Weil’s strategy of refusal (or mysticism, as it is sometimes dubbed) is not a retreat from politics. By declaring ‘in this world there is no other force but force’, she places herself squarely in the realist tradition. But there are two sides to this avowal. On the one hand, it unmasks the pretenses of worldly jurisprudence: ‘The notion of rights is linked to that of partition, exchange, or quantity. There is something commercial about it. … Rights are by their nature dependent on force’. On the other hand, it raises the question of an unworldly force, something akin to death, or what she calls justice. For Weil, such justice can neither combat force nor meet it. But it also imposes a necessary limit on force—insofar as force is all there is and nothing more. It is on this border, where force cannot be sovereign, that the impolitical appears.
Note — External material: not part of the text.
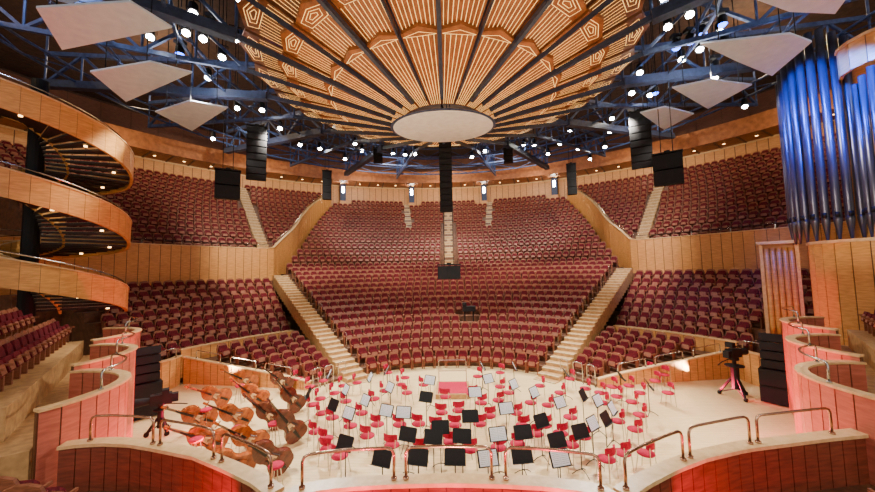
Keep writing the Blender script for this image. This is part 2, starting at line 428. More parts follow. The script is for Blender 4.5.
# ---------------------------------------------------------------- spiral staircase
SR=3.2; A0,A1=-180,772
e=empty('spiral_staircase',(SC[0],SC[1],0))
def zt(a):
    n,f=divmod(a+60,360); return 13.0-3.27*n-(1.8*f/120 if f<120 else 1.8+1.47*(f-120)/240)
mb=MB(); pts=[]
for a in range(A0,A1,6): pts.append((SR*math.cos(rad(a)),SR*math.sin(rad(a)),zt(a)-1.1,zt(a)))
ribbon(mb,pts,.12,panel=.5,groove=.012,cap=.05,capw=.03); mb.obj('parapet',[m_wood2,m_groove,m_cap],parent=e)
mb=MB(); pts=[]
for a in range(A0,A1,12): pts.append((1.0*math.cos(rad(a)),1.0*math.sin(rad(a)),zt(a)-1.0,zt(a)-.1))
ribbon(mb,pts,.08,panel=.4,groove=.02,cap=.04,capw=.02); mb.obj('inner_parapet',[m_wood2,m_groove,m_cap],parent=e)
mb=MB(); mb.tube([(SR*.97*math.cos(rad(a)),SR*.97*math.sin(rad(a)),zt(a)+.2) for a in range(A0,A1,8)],.025); mb.obj('handrail',[m_chrome],parent=e)
mb=MB(); mb.cyl((0,0,2.3),(0,0,14.4),.28,n=16); mb.obj('column',[m_black],parent=e)
tm=MB()
def secl(mb,r0,r1,a0,a1,z0,z1,mi=0):
    q=[(r0,a0),(r1,a0),(r1,a1),(r0,a1)]
    mb.hexa([(r*math.cos(rad(t)),r*math.sin(rad(t)),z0) for r,t in q],[(r*math.cos(rad(t)),r*math.sin(rad(t)),z1) for r,t in q],mi)
secl(tm,.3,SR-.08,0,10.4,-.09,0,0); secl(tm,.3,SR-.08,0.1,1.2,0,.01,1)
tme=tm.mesh('tread',[m_tread,m_nose])
NT=int((A1-A0)/10.6)
for k in range(NT):
    a=A0+10.6*k; o=bpy.data.objects.new('tread',tme); COL.objects.link(o); o.parent=e; o.location=(0,0,zt(a+6)-.85); o.rotation_euler=(0,0,rad(a))
sl=MB(); sl.lathe([(0,0),(.06,0),(.06,.07),(0,.07)],n=8); slm=sl.mesh('soffit_lamp',[m_wlamp])
for k in range(0,NT,4):
    a=rad(A0+10.6*k+5); o=bpy.data.objects.new('soffit_lamp',slm); COL.objects.link(o); o.parent=e
    o.location=(SR*.8*math.cos(a),SR*.8*math.sin(a),zt(A0+10.6*k+6)-1.0)
tag(e,'tall spiral staircase wrapped in a honey wood ribbon parapet','staircase')
# ---------------------------------------------------------------- organ
OX,OO=17.6,13.9
e=empty('pipe_organ',(OX,OO,0))
mb=MB(); pts=[(2.35*math.cos(rad(a)),2.35*math.sin(rad(a)),0,6.35) for a in range(60,301,10)]
ribbon(mb,pts,.15,panel=.5,cap=.12); mb.lathe([(0,6.2),(2.3,6.2),(2.3,6.3),(0,6.3)],n=32,mi=2); mb.obj('organ_case',[m_wood2,m_groove,m_cap],parent=e)
mb=MB(); pts=[(-.5+1.25*math.cos(rad(a)),-.75+1.25*math.sin(rad(a)),12.95,14.1) for a in range(80,291,10)]
ribbon(mb,pts,.12,panel=.5,cap=.1)
mb.cyl((.2,.1,6.3),(.2,.1,14.0),1.15,n=14,mi=0)
mb.obj('crown_band',[m_wood2,m_groove,m_cap],parent=e)
def pipe_mesh(h,r):
    mb=MB(); mb.lathe([(r*.25,0),(r,.9),(r,1.0),(r*.9,1.01),(r,1.1),(r,h),(r*.85,h),(r*.85,h-.1)],n=18)
    mb.box((-r*.99,0,1.12),(.03,r*1.1,.2),1); return mb.mesh('pipe',[m_pipe,m_black],True)
def pipes(c,R,a0,a1,n,r,hs,zb):
    for i in range(n):
        a=rad(a0+(a1-a0)*i/(n-1)); x=c[0]+R*math.cos(a); y=c[1]+R*math.sin(a)
        o=bpy.data.objects.new('pipe',pipe_mesh(hs[i%len(hs)],r)); COL.objects.link(o); o.parent=e; o.location=(x-OX,y-OO,zb)
        o.rotation_euler=(0,0,a+math.pi)
pipes((16.95,15.35),1.35,140,252,9,.135,[7.7,8.0,8.3,8.6,8.9,9.1,9.1,8.8,8.5],6.3)
pipes((17.1,13.05),1.1,160,262,8,.105,[6.1,6.3,6.5,6.6,6.6,6.5,6.3,6.1],6.3)
tag(e,'tall organ with blue-lit tin pipes on a curved wood case','organ')
e=empty('organ_cabinet',(CABP[0],CABP[1],0)); e.rotation_euler=(0,0,rad(-40))
mb=MB(); mb.box((0,.05,3.2),(1.3,.7,6.4)); mb.box((0,-.1,6.45),(1.5,1.1,.14),1); mb.box((-.6,-.45,4),(.12,.12,4.7),1); mb.box((.6,-.45,4),(.12,.12,4.7),1); mb.box((0,-.45,1.8),(1.3,.12,.2),1)
mb.obj('cabinet_body',[m_wood,m_cap],parent=e)
for i in range(5):
    m2=MB(); m2.lathe([(.03,0),(.1,.4),(.1,4.1),(.07,4.1)],(-.42+.21*i,-.45,2.1),12); m2.obj('pipe',[m_wood2],True,e)
tag(e,'narrow pale wood organ cabinet with slender front pipes','organ cabinet')
# ---------------------------------------------------------------- fan ceiling
c0=W(443,125,y=17); CX,CY,CZ=c0.x,c0.y,c0.z
NS=24
def cs(r,a,z): return (CX+r*math.cos(a),CY+r*math.sin(a),z)
def z1(r): return CZ+.12+(r-2.3)*.27
def z2(r): return z1(r)+.16
def z3(r): return z1(r)+.34
mb=MB()
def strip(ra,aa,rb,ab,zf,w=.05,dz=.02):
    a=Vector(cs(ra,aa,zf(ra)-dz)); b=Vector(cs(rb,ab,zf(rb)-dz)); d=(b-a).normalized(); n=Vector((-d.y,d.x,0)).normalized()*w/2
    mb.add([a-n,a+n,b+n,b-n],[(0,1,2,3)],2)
for j in range(NS):
    a0=2*math.pi*j/NS; a1=2*math.pi*(j+1)/NS; am=(a0+a1)/2; g=.01
    for ti,(ri,ro,tip,zf,mi) in enumerate(((2.1,5.6,.2,z1,0),(5.4,7.5,.24,z2,0),(7.2,8.9,.32,z3,1))):
        Lp=[(ri,a0+g),(ro,a0+g),(ro+tip,am),(ro,a1-g),(ri,a1-g)]
        bot=[cs(r,a,zf(r)) for r,a in Lp]; top=[(x,y,z+.14) for x,y,z in bot]; n=5
        mb.add(bot+top,[(0,1,2,3,4)[::-1],(5,6,7,8,9)]+[(i,(i+1)%n,(i+1)%n+n,i+n) for i in range(n)],mi)
        nl=(6,9,11)[ti]
        for k in range(1,nl+1):
            a=a0+(a1-a0)*k/(nl+1)
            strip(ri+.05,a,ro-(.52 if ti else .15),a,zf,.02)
        for s in ((.06,.3,.5) if ti else (.08,)):
            ha=(a1-a0)/2*(.8 if ti else 1)*(1-s*1.3-.04); rr0=ro-.5+s*.4; rr1=ro-.1-s*.24; t=tip*(1-s)
            if ti==0: rr0=ro-.14
            pl=[(rr0,am-ha*.8),(rr1,am-ha),(rr1+t*.7,am),(rr1,am+ha),(rr0,am+ha*.8)]
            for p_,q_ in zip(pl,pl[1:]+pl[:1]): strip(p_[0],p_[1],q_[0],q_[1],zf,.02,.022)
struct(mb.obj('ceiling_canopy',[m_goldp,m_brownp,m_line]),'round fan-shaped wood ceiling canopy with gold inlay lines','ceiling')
e=empty('acoustic_disc',(CX,CY,CZ-.15)); e.rotation_euler=(rad(6),0,0)
mb=MB(); mb.lathe([(0,-.06),(2.5,-.06),(2.58,0),(2.5,.08),(0,.08)],n=64); mb.obj('disc',[m_white],parent=e)
mb=MB(); mb.lathe([(2.6,-.03),(2.68,0),(2.6,.05)],n=64); mb.obj('rim',[m_steel],parent=e)
for a in range(0,360,90):
    m2=MB(); m2.cyl((1.5*math.cos(rad(a)),1.5*math.sin(rad(a)),.05),(1.5*math.cos(rad(a)),1.5*math.sin(rad(a)),.6),.03); m2.obj('hanger',[m_black],parent=e)
tag(e,'pale round acoustic disc hanging at the ceiling hub','acoustic disc')
def beam(mb,a,b,w,h,mi=0):
    a=Vector(a);b=Vector(b);d=(b-a).normalized();s=Vector((-d.y,d.x,0)); s=(s.normalized() if s.length>1e-4 else Vector((1,0,0)))*w/2; u=s.normalized().cross(d)*h/2
    mb.hexa([a-s-u,a+s-u,b+s-u,b-s-u],[a-s+u,a+s+u,b+s+u,b-s+u],mi)
RO=9.2; zo=z1(RO)-.12
for j in range(NS):
    a=2*math.pi*j/NS; mb=MB()
    big_=(j%2==0); bw=.4 if big_ else .14
    beam(mb,cs(2.6,a,z1(2.6)-.1),cs(RO,a,zo),.15 if big_ else .04,.2,1)
    rmax=21.5
    beam(mb,cs(RO,a,zo),cs(rmax,a,zo+1.2),bw,.4 if big_ else .2,1 if big_ else 0); beam(mb,cs(RO,a,zo+1.7),cs(rmax,a,zo+2.9),.2,.22)
    mb.cyl(cs(RO,a,zo),cs(RO,a,zo+1.7),.06,n=6)
    nseg=6
    for k in range(nseg):
        r0=RO+(rmax-RO)*k/nseg; r1=RO+(rmax-RO)*(k+1)/nseg; za=zo+1.2*k/nseg; zb=zo+1.2*(k+1)/nseg
        beam(mb,cs(r0,a,za),cs(r1,a,zb+1.7),.12,.12) if k%2==0 else beam(mb,cs(r0,a,za+1.7),cs(r1,a,zb),.12,.12)
        mb.cyl(cs(r1,a,zb),cs(r1,a,zb+1.7),.05,n=6)
    mb.cyl(cs(rmax,a,zo+2.9),cs(rmax,a,22.1),.06)
    tag(mb.obj('roof_truss',[m_steel,m_steeld]),'blue-grey steel lattice truss radiating from the ceiling hub','truss','roof trusses')
for rr,zz in((11.4,zo+.3),(15.2,zo+.7),(19.6,zo+1.15)):
    mb=MB()
    for k in range(48):
        a=2*math.pi*k/48;b=2*math.pi*(k+1)/48
        mb.cyl(cs(rr,a,zz),cs(rr,b,zz),.07,n=6); mb.cyl(cs(rr,a,zz+.7),cs(rr,b,zz+.7),.07,n=6)
        mb.cyl(cs(rr,a,zz+(0 if k%2 else .7)),cs(rr,b,zz+(.7 if k%2 else 0)),.035,n=5)
    tag(mb.obj('ring_truss',[m_steel]),'circular steel lighting truss below the roof','truss','ring trusses')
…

As Bataille recognizes, however, borders do not only separate but also hold in common that which they differentiate. The impolitical and political, life and death, immanence and transcendence—all are held together, for Bataille, in what he designates as the ‘community of the impossible’. Distancing himself from Weil (as well as the two great thinkers of ‘the end of history’—Kojeve and Junger), Bataille seeks to move thought beyond both dialectical synthesis and the mere fluctuation of conceptual opposites. Thus, his conception of sacrifice as a ‘will to loss’ implies a critique of modernity that entails a refusal of both transcendence and an indifferent acceptance of secularism—since to understand the loss of the sacred as the ‘end of the social’ would only license political-theological efforts of forced reconstitution. Without detailing Bataille’s conception of sovereignty as a ‘community of those without community’, it is safe to say that his notion of partage, describing the liminal copresence of separation and concatenation, supplies the book’s most succinct register of the impolitical: ‘the impolitical is not only the limit of politics but also the limit of its own being a limit’.
It is this limiting of limiting, more so than the subsequent (and related) drift toward the biopolitics of community, that interests me in Esposito’s thought. The impolitical provides a way of rethinking politics from its borders and, in so doing, raises the possibility of thinking those borders (or, better, thinking on those borders) from a perspective that is interested in something other than their constitution. Such a rethinking of/on borders seems more urgent now than at the time of the book’s writing, since, in the present conjuncture, the bordering of the political is amplified and enhanced by the proliferation of political borders (within and beyond constituted spaces as well as at their limits) and the various technologies that control them.